▶ Supplied records
⟨

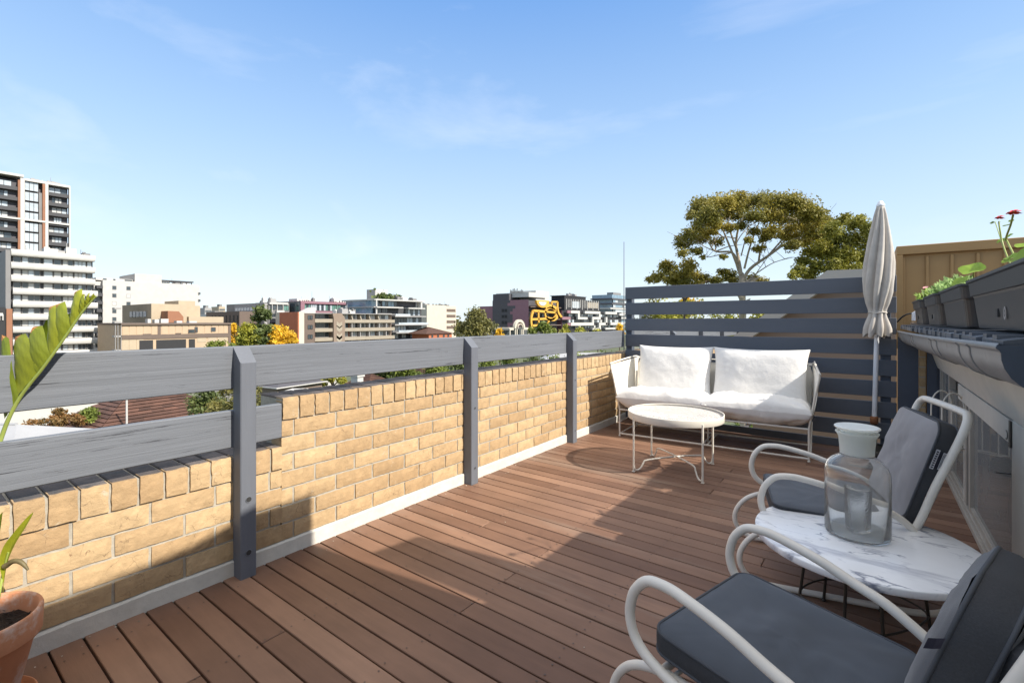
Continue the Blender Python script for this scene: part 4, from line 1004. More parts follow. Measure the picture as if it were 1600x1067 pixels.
# ================================================================== CITY
class Bld:
    def __init__(s, name, label, c, pref, depth=14, cat='building', group=None):
        s.c = c; s.pref = pref; y_ = onx(pref, 501, c).y
        s.e = empty(name, (c-depth/2, y_, GROUND), label, cat, group); s.o = Vector(s.e.location); s.d = depth; s.n = 0
    def Y(s, px): return onx(px, 501, s.c).y
    def Z(s, py, px=None): return onx(px if px is not None else s.pref, py, s.c).z
    def part(s, nm, bm, m, par=None, label=None, kind=None):
        o = bm.build(nm, m, par or s.e); o.location = (0,0,0) if par else -s.o
        if label: o['label'] = label
        if kind: o['kind'] = kind
        return o
    def B(s, nm, m, px0, px1, z0, z1, x0=None, x1=0, par=None, q=None, tint=.5, mi=0):
        # box on the street face; x offsets measured out (+) from the face plane
        own = q is None; q = q or MB()
        q.box(s.c+(x0 if x0 is not None else -s.d), s.c+x1, s.Y(px0), s.Y(px1), z0, z1, tint, mi)
        return s.part(nm, q, m, par) if own else q
    def window(s, px0, px1, z0, z1, n=1, m='c_glassdark', fm='c_dkgrey', x=0.0, fw=.08, rr=None, mixm=None):
        s.n += 1
        y0, y1 = s.Y(px0), s.Y(px1); f = MB(); 
        f.box(s.c+x, s.c+x+.08, y0, y1, z0, z0+fw); f.box(s.c+x, s.c+x+.08, y0, y1, z1-fw, z1)
        for i in range(n+1):
            yy = y0+(y1-y0)*i/n; f.box(s.c+x, s.c+x+.08, yy-fw/2, yy+fw/2, z0+fw, z1-fw)
        fo = s.part('window', f, M[fm]); p = MB(); ms = [M[m]]+([M[k] for k in mixm] if mixm else [])
        for i in range(n):
            ya = y0+(y1-y0)*i/n+fw/2; yb = y0+(y1-y0)*(i+1)/n-fw/2
            p.box(s.c+x+.01, s.c+x+.04, ya, yb, z0+fw, z1-fw, rc.random(), rc.randrange(len(ms)))
        o = p.build('pane', ms, fo); return fo
rc = random.Random(31)
# 1 tall dark tower with white grid, far left -------------------------
T = Bld('dark_tower', 'tall dark apartment tower with white frame grid at the far left', -222, 60, 26)
zt = 48.0; fl = 3.37
T.B('wall', M['c_slate'], -60, 107, GROUND, zt-.9, -26, -1.6)
for (a, b_, zz) in ((-60,37,zt+.9),(38.6,109,zt-.1)):
    T.B('roof_edge', M['c_white'], a, b_, zz-.75, zz, -26, .5)
for (a, b_) in ((31.5,38.3),(70.3,75.2),(107.6,109.6)):
    T.B('white_pier', M['c_white'], a, b_, GROUND, zt-.2, -1.2, .52)
for (a, b_) in ((27.8,31.3),(66.2,70.1)): T.B('copper_fin', M['c_orange'], a, b_, GROUND, zt-.95, -1.2, .4)
T.B('white_band', M['c_white'], -60, 109, zt-4*fl-.45, zt-4*fl+.15, -1.1, .56)
for (a, b_, kind) in ((-20,27.5,0),(39,60,1),(76,107,2)):
    for k in range(15):
        z0 = zt-.9-fl*(k+1)+.1
        if k == 4: pass
        if kind == 1:
            T.window(a, b_, z0+.3, z0+fl-.1, 3, 'c_glasslight', 'c_dkgrey', -.3, .12)
        else:
            q = MB(); q.box(T.c-1.55, T.c+.1, T.Y(a), T.Y(b_), z0-.25, z0+.9); T.part('balcony', q, M['c_dkgrey'])
            s0 = a+(b_-a)*rc.choice((.05,.2,.3)); T.window(s0, a+(b_-a)*rc.choice((.7,.82,.95)), z0+.95, z0+fl-.5, 3, 'c_glasslight', 'c_dkgrey', -1.5, .14, mixm=['c_blind','c_glassdark'])
    if kind == 1: T.B('stair_strip', M['c_grey'], 61, 66, GROUND, zt-4, -1.3, -.2)
# 2 white curved-balcony block ---------------------------------------
W = Bld('white_balcony_block', 'mid-rise block with curved white balcony bands in front of the dark tower', -160, 17, 12)
W.B('wall', M['c_dkgrey'], 9, 147, GROUND, 17.0, -12, -1.4)
W.B('rear_core', M['c_grey'], 8.5, 16.5, GROUND+2, 17.6, -12, .2)
for k in range(10):
    z1 = 17.9-3.02*k; a, b_ = (17.3,148.5) if k < 3 else (20,152.5)
    q = MB(); y0, y1 = W.Y(a), W.Y(b_); n = 6
    prof = [(-1.5,z1-1.5),(-.1,z1-1.5)]+[(.35*cos((j/n-.5)*pi*.9), z1-.75+.75*sin((j/n-.5)*pi)) for j in range(n+1)]+[(-.1,z1),(-1.5,z1)]
    q.prism([(W.c+u, v) for u, v in prof], 1, y0, y1); W.part('balcony_band', q, M['c_white'])
    if k == 9: break
    for (p0, p1, n_) in ((22,34,1),(36,64,3),(70,84,1),(86,97,1),(100,116,2),(118,136,3),(138,145,1)):
        W.window(p0, p1, z1-3.0, z1-1.55, n_, 'c_glassdark', 'c_grey', -1.3, .12, mixm=['c_blind','c_glasslight','c_glassdark'])
# 2b orange pier and black sign block ---------------------------------
P_ = Bld('copper_pier_block', 'low black block with an orange-brown pier and a white letter sign at the left edge', -150, 10, 6)
P_.B('wall', M['c_black'], -60, 9, GROUND, P_.Z(480), -6, 0)
P_.B('pier', M['c_orange'], 9.6, 19, GROUND, P_.Z(482.5), -6, .4)
q = MB(); z0, z1 = P_.Z(500.5), P_.Z(489); yA, yB = P_.Y(-1.8), P_.Y(5.2); w_ = (yB-yA)*.24
q.box(P_.c+.05, P_.c+.25, yA, yA+w_, z0, z1); q.box(P_.c+.05, P_.c+.25, yB-w_, yB, z0, z1-.3); q.box(P_.c+.05, P_.c+.26, yA+w_, yB-w_*.5, z1-.65, z1-.02)
P_.part('sign_letter', q, M['c_white'])
T2 = Bld('green_glass_block', 'dark green glazed block at the left edge behind the white balconies', -190, 3, 10)
T2.B('wall', M['c_dkgrey'], -60, 11, GROUND, T2.Z(396), -10, 0)
for k in range(9): T2.B('balcony', M['c_midgrey'], -40, 9, T2.Z(404)-3.1*k-1.0, T2.Z(404)-3.1*k, -.2, .8)
for k in range(6): T2.window(-20, 8, T2.Z(404)-3.1*k-2.8, T2.Z(404)-3.1*k-1.2, 4, 'c_glassgreen', 'c_dkgrey', .05)
# 3 white rendered block ----------------------------------------------
V = Bld('white_rendered_block', 'broad white rendered block with two columns of small square windows', -226, 160, 24)
zt = V.Z(437.5, 160)
V.B('wall', M['c_offwhite'], 160.5, 309, GROUND, zt, -24, 0)
V.B('rear_wall', M['c_white'], 149, 160, GROUND, zt-.5, -24, -2)
V.B('parapet', M['c_offwhite'], 152, 210, zt+.02, zt+.9, -14, -2)
V.B('lift_core', M['c_offwhite'], 211, 253, zt+.01, V.Z(427.5, 211), -20, -.3)
V.B('pergola', M['c_dkgrey'], 253.5, 304, zt+.9, zt+1.4, -6, -1)
for p in (257,266,275,284,293,301): V.B('pergola_post', M['c_dkgrey'], p, p+.8, zt, zt+.88, -1.8, -1.3)
V.window(254, 265, zt+.02, zt+.8, 3, 'c_glassdark', 'c_midgrey', -1.2)
for (a, b_) in ((163,169),(179,183),(197,209)): V.window(a, b_, zt-.0+.1, zt+.8, 1, 'c_glassdark', 'c_white', -1.9, .06)
V.B('east_bay', M['c_offwhite'], 309.3, 312.5, GROUND, V.Z(446, 310), -20, -.6)
for py in (459, 470): V.window(310.6, 313.8, V.Z(py+1.5,310), V.Z(py-2.5,310), 1, 'c_glassdark', 'c_grey', -.5, .2)
for px in (175.3, 197.4):
    for k, py in enumerate((449.5,461.7,474,486.3,498.5)):
        V.window(px, px+6.6, V.Z(py+3.4,178), V.Z(py-3.2,178), 1, 'c_glassdark' if (k+int(px)) % 3 else 'c_blind', 'c_midgrey', -.02, .12, mixm=None)
for k in range(8): 
    V.B('balcony', M['c_dkgrey'], 150.5, 160.2, V.Z(446,155)-2.9*k-1.1, V.Z(446,155)-2.9*k, -2, .6)
    V.window(151, 159, V.Z(446,155)-2.9*k-2.6, V.Z(446,155)-2.9*k-1.2, 2, 'c_glassdark', 'c_white', -1.95, .1)
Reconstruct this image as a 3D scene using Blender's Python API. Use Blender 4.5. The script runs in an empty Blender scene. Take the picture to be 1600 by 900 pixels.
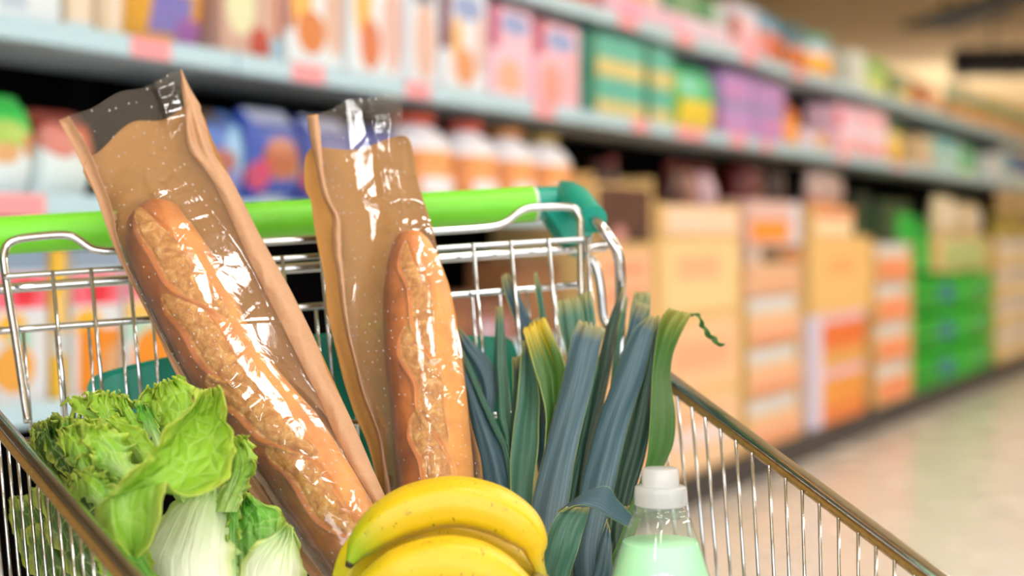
import bpy, bmesh, math, random
import numpy as np
from mathutils import Vector, Matrix

random.seed(7); rng = np.random.default_rng(7)
SC = bpy.context.scene
COL = SC.collection
F, CX, CY, H = 2600.0, 800.0, 370.0, 1.0      # focal length in pixels, optical centre, eye height

# ------------------------------------------------------------------ helpers
def P(x, y, d):
    """A point seen at pixel (x, y) of the 1600x900 photograph, d metres away from the lens plane."""
    return np.array([(x-CX)/F*d, d, H+(CY-y)/F*d])

def lin(h):
    h = h.lstrip('#'); r = []
    for i in (0, 2, 4):
        v = int(h[i:i+2], 16)/255
        r.append(v/12.92 if v <= .04045 else ((v+.055)/1.055)**2.4)
    return (*r, 1.0)

def cr(pts, n, closed=False):
    """Catmull-Rom through pts, n samples, even in arc length."""
    p = np.array(pts, float)
    if closed: q = np.vstack([p[-1], p, p[0], p[1]])
    else: q = np.vstack([2*p[0]-p[1], p, 2*p[-1]-p[-2]])
    out = []
    for i in range(1, len(q)-2):
        t = np.linspace(0, 1, 24, endpoint=False)[:, None]
        a, b, c, e = q[i-1], q[i], q[i+1], q[i+2]
        out.append(.5*((2*b)+(-a+c)*t+(2*a-5*b+4*c-e)*t**2+(-a+3*b-3*c+e)*t**3))
    out = np.vstack(out+[q[-2][None]])
    L = np.r_[0, np.cumsum(np.linalg.norm(np.diff(out[:, :3], axis=0), axis=1))]
    s = np.linspace(0, L[-1], n)
    return np.stack([np.interp(s, L, out[:, k]) for k in range(out.shape[1])], 1)

def root_loc(o):
    while o.parent is not None: o = o.parent
    return np.array(o.location)

def mesh_obj(name, verts, faces, mat, parent=None, smooth=True, uvs=None, attrs=None, local=False):
    v = np.array(verts, float)
    if parent is not None and not local: v = v-root_loc(parent)
    me = bpy.data.meshes.new(name)
    me.from_pydata([tuple(x) for x in v], [], [tuple(int(i) for i in f) for f in faces])
    if uvs is not None:
        uvl = me.uv_layers.new(name='UVMap'); li = np.zeros(len(me.loops), int); me.loops.foreach_get('vertex_index', li)
        uvl.data.foreach_set('uv', np.asarray(uvs, float)[li].ravel())
    for k, a in (attrs or {}).items():
        at = me.attributes.new(k, 'FLOAT', 'POINT'); at.data.foreach_set('value', np.asarray(a, float))
    if smooth: me.polygons.foreach_set('use_smooth', [True]*len(me.polygons))
    me.update()
    if mat: me.materials.append(mat)
    o = bpy.data.objects.new(name, me); COL.objects.link(o)
    if parent is not None: o.parent = parent
    return o

def tag(o, label=None, cat=None, group=None, kind=None):
    if label: o['label'] = label
    if cat: o['category'] = cat
    if group: o['group'] = group
    if kind: o['kind'] = kind
    return o

def thing(name, label, cat, loc, rz=0.0, group=None):
    e = bpy.data.objects.new(name, None); COL.objects.link(e)
    e.empty_display_size = .05
    e.location = tuple(loc); e.rotation_euler = (0, 0, rz)
    return tag(e, label, cat, group)

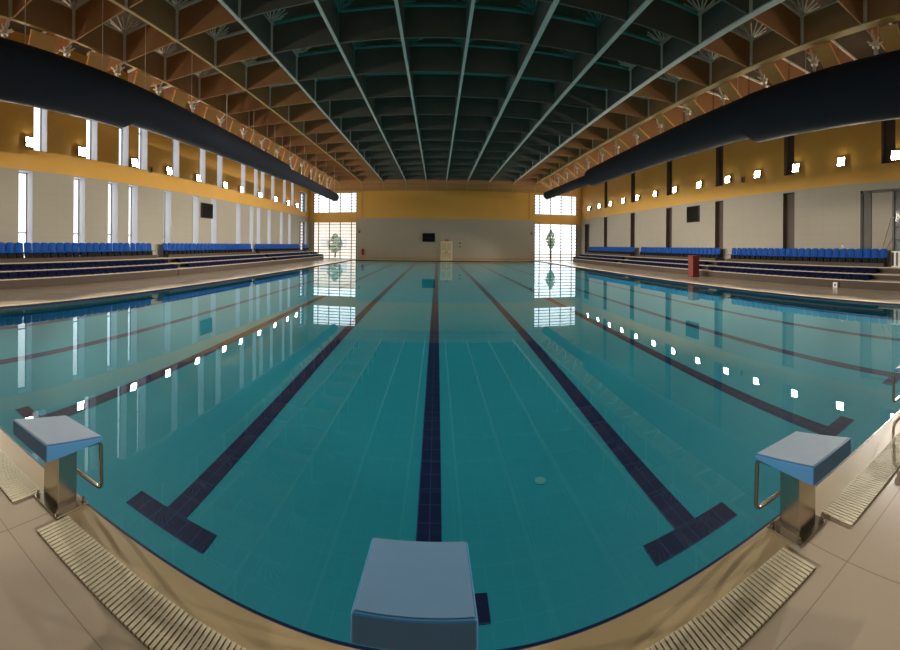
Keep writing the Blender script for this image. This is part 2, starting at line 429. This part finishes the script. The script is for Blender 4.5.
# end fascia: sloping panel row between the last baffles and the far wall
q = MB(); f = MB()
for a, c in zip(xs_[:-1], xs_[1:]):
    q.hexa([(a + .06, -.25, 0), (c - .06, -.25, 0), (c - .06, -.05, 0), (a + .06, -.05, 0),
            (a + .06, -1.3, 1.3), (c - .06, -1.3, 1.3), (c - .06, -1.2, 1.3), (a + .06, -1.2, 1.3)])
    f.hexa([(a - .06, -.34, 0), (a + .06, -.34, 0), (a + .06, -.24, 0), (a - .06, -.24, 0), (a - .06, -1.39, 1.3), (a + .06, -1.39, 1.3), (a + .06, -1.29, 1.3), (a - .06, -1.29, 1.3)])
for tt in (.35, .7): f.box(XL, XR, -.28 - 1.05 * tt, -.24 - 1.05 * tt, 1.3 * tt - .04, 1.3 * tt + .04)
fs = cbuild(q, 'end_fascia', PANEL_BROWN, (0, YF, 9.7))
f.box(XL, XR, -.34, -.01, -.12, .02); cbuild(f, 'fascia_ribs', FLANGE_TAN, (0, 0, 0), fs)

# ------------------------------------------------------------------ fabric ducts
def duct(name, label, X, secs, yend):
    e = tag(empty(name, (X, secs[0][0], secs[0][1])), label, 'duct')
    path, rad = [], []
    for i, (y, zc, rr, zc2, rr2) in enumerate(secs):
        yn = secs[i + 1][0] - .5 if i + 1 < len(secs) else yend
        path += [(0, y - secs[0][0], zc - secs[0][1]), (0, yn - secs[0][0], zc2 - secs[0][1])]; rad += [rr, rr2]
    q = MB(); q.tube(path, rad, 28); q.build('fabric_tube', DUCT, e)
    q = MB(); q.tube([(p[0], p[1], p[2] + r_ + .03) for p, r_ in zip(path, rad)], .04, 6); q.build('suspension_rail', RAIL, e)
    for i in range(0, len(path), 2):
        y = path[i][1] + .8
        while y < path[i + 1][1]:
            zt = path[i][2] + (path[i + 1][2] - path[i][2]) * (y - path[i][1]) / (path[i + 1][1] - path[i][1]) + min(rad[i], rad[i + 1])
            q = MB(); q.tube([(0, y, zt), (0, y, ZT - secs[0][1])], .015, 5); y += 3.5
            q.build('suspension_wire', TUBE, e)
duct('air_duct', 'long navy fabric air duct hanging along the left wall', -12.9, [(-10, 7.75, 1.0, 7.82, .92), (10.0, 7.94, .8, 7.76, .64), (27.1, 7.7, .5, 7.56, .46)], 42.3)
duct('air_duct', 'long navy fabric air duct hanging along the right wall', 12.6, [(-10, 8.15, 1.3, 8.42, 1.15), (11.8, 8.56, .98, 8.48, .8), (32.0, 8.42, .47, 8.58, .5)], 46.6)

# ------------------------------------------------------------------ floodlights
def lamp(side, Y, z, label, aim=0.):
    s = -1 if side == 'left' else 1
    e = empty('floodlight', (s * WX, Y, z), 0 if s > 0 else math.pi)      # local -X points into the hall
    tag(e, label, 'floodlight', 'floodlights on the %s wall' % side)
    a = math.radians(-6); ca, sa = math.cos(a), math.sin(a)
    def T(d, u_, v):                                                     # d: out of the lens, v: up the lens
        return (-.22 - d * ca - v * sa * 1.0, u_, -d * sa + v * ca)
    q = MB(); hw = .26
    q.hexa([T(-.13, -hw, -hw), T(-.13, hw, -hw), T(0, hw, -hw), T(0, -hw, -hw), T(-.13, -hw, hw), T(-.13, hw, hw), T(0, hw, hw), T(0, -hw, hw)])
    q.build('housing', HOUSING, e, .015)
    q = MB(); h = .235
    q.hexa([T(.001, -h, -h), T(.001, h, -h), T(.012, h, -h), T(.012, -h, -h), T(.001, -h, h), T(.001, h, h), T(.012, h, h), T(.012, -h, h)])
    q.build('lens', LENS, e)
    q = MB(); q.box(-.16, .0, -.05, .05, -.05, .05); q.tube([(-.2, -.27, 0), (-.2, .27, 0)], .02, 6); q.build('bracket', HOUSING, e)
    L = bpy.data.lights.new('flood_beam', 'SPOT'); L.energy = SPOT_POWER; L.color = (1, .92, .8)
    L.spot_size = math.radians(58); L.spot_blend = .22; L.shadow_soft_size = .12
    L.cycles.is_caustics_light = True
    lo = bpy.data.objects.new('flood_beam', L); COL.objects.link(lo); lo.parent = e
    lo.location = (-.42, 0, -.12)
    d = Vector((-math.cos(math.radians(24.5)), 0, -math.sin(math.radians(24.5))))
    d.rotate(Matrix.Rotation(aim * s, 3, 'Z'))
    lo.rotation_euler = d.to_track_quat('-Z', 'Y').to_euler()
lampR = [7.0, 10.6, 14.1, 17.6, 20.8, 24.4, 28.05, 31.5, 35.1, 38.5, 41.9, 45.4, 48.9]
lampL = [8.88, 12.4, 16.85, 20.5, 24.25, 28.5, 31.6, 35.7, 39.9, 43.8, 47.0]
for side, ys_ in (('right', lampR), ('left', lampL)):
    n = len(ys_)
    for i, y in enumerate(ys_):
        lb = 'square white floodlight on the %s wall, %s' % (side, 'the closest to the viewer' if i == 0 else 'the last one by the end wall' if i == n - 1 else '%s from the near end' % ORD[i])
        lamp(side, y, 7.4 if side == 'right' else 7.45 - .008 * i * 3, lb, math.radians(0 if y < 38 else 14))
    for y in ((3.5, -3.5) if side == 'right' else (4.0, -1.8)):  # unseen lamps past the visible rows, added to light the near deck
        lamp(side, y, 7.4, 'unseen floodlight added on the %s wall to light the near deck' % side)

# ------------------------------------------------------------------ starting blocks
def starting_block(x, label, dy=0., cx=0., top=None):
    e = tag(empty('starting_block', (x, dy, ZD + .003)), label, 'starting block', 'starting blocks on the near edge')
    zf, zr, zb = .568, .658, .533               # pad heights above the deck: pool side, rear, underside
    y0, y1 = -.57, -.04
    q = MB(); q.hexa([(-.245, y0, zb), (.245, y0, zb), (.245, y1, zb), (-.245, y1, zb), (-.245, y0, zr), (.245, y0, zr), (.245, y1, zf), (-.245, y1, zf)])
    q.build('platform', PAD_BLUE, e, .012, 3)
    q = MB(); t = .004
    def zt(y): return zr + (zf - zr) * (y - y0) / (y1 - y0)
    ya, yb = y0 + .014, y1 - .012
    q.hexa([(-.232, ya, zt(ya)), (.232, ya, zt(ya)), (.232, yb, zt(yb)), (-.232, yb, zt(yb)), (-.232, ya, zt(ya) + t), (.232, ya, zt(ya) + t), (.232, yb, zt(yb) + t), (-.232, yb, zt(yb) + t)])
    p = q.build('grip_pad', top or PAD_TOP, e, .003, 1); p['label'] = 'matt blue top pad' if top else 'pale grey rough top pad'
    q = MB()
    q.box(cx - .1, cx + .1, -.335, -.15, .012, zb)
    q.build('column', STEEL, e, .006)
    box(cx - .16, cx + .16, -.32, -.14, zb - .03, zb).build('support_plate', STEEL, e)
    box(cx - .17, cx + .17, -.395, -.085, 0, .014).build('base_plate', STEEL, e, .004)
    for bx in (-.14, .14):
        for by in (-.365, -.115):
            q = MB(); q.tube([(0, 0, 0), (0, 0, .018)], .02, 6); q.tube([(0, 0, .018), (0, 0, .04)], .01, 8)
            o = q.build('bolt', STEEL, e); o.location = (cx + bx, by, .014)
    q = MB(); R = .05; pts = [(-.2, -.13, .5), (-.2, -.02, .44), (-.2, -.01, .4)]
    pts = [(-.2, -.16, .522), (-.2, -.06, .515), (-.2, -.025, .48)]
    pts.append((-.2, -.015, .2))
    for k in range(1, 6):
        a = math.pi / 2 * k / 5; pts.append((-.2 + R * (1 - math.cos(a)), -.015, .2 - R * math.sin(a)))
    pts[-6:] = [(a_, b_, c_ - .02) for a_, b_, c_ in pts[-6:]]
    full = pts + [(-px_, y_, z_) for px_, y_, z_ in reversed(pts)]
    q.tube(full, .017, 10); h = q.build('grab_handle', STEEL, e); h['label'] = 'bent steel grab handle'
    return e
BX = [-3.735, -1.275, 1.145, 3.6]
starting_block(BX[0], 'blue starting block with grey top, at the left of the near edge', .035, -.045)
starting_block(BX[1], 'blue starting block directly in front of the viewer, seen from above', top=PAD_TOP_BLUE)
starting_block(BX[2], 'blue starting block with grey top, on the right of the near edge', 0, .015)
starting_block(BX[3], 'blue starting block cut off by the right margin')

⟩

▶ What is expected
From the line that has "Reconstruct this image" through the line that has "return (*r, 1.0)", reproduce each line exactly as it stands and nothing else; do not include any pictures.

▶ Result for this task
Reconstruct this image as a 3D scene using Blender's Python API. Use Blender 4.5. The script runs in an empty Blender scene. Take the picture to be 1600 by 900 pixels.
import bpy, bmesh, math, random
import numpy as np
from mathutils import Vector, Matrix

random.seed(7); rng = np.random.default_rng(7)
SC = bpy.context.scene
COL = SC.collection
F, CX, CY, H = 2600.0, 800.0, 370.0, 1.0      # focal length in pixels, optical centre, eye height

# ------------------------------------------------------------------ helpers
def P(x, y, d):
    """A point seen at pixel (x, y) of the 1600x900 photograph, d metres away from the lens plane."""
    return np.array([(x-CX)/F*d, d, H+(CY-y)/F*d])

def lin(h):
    h = h.lstrip('#'); r = []
    for i in (0, 2, 4):
        v = int(h[i:i+2], 16)/255
        r.append(v/12.92 if v <= .04045 else ((v+.055)/1.055)**2.4)
    return (*r, 1.0)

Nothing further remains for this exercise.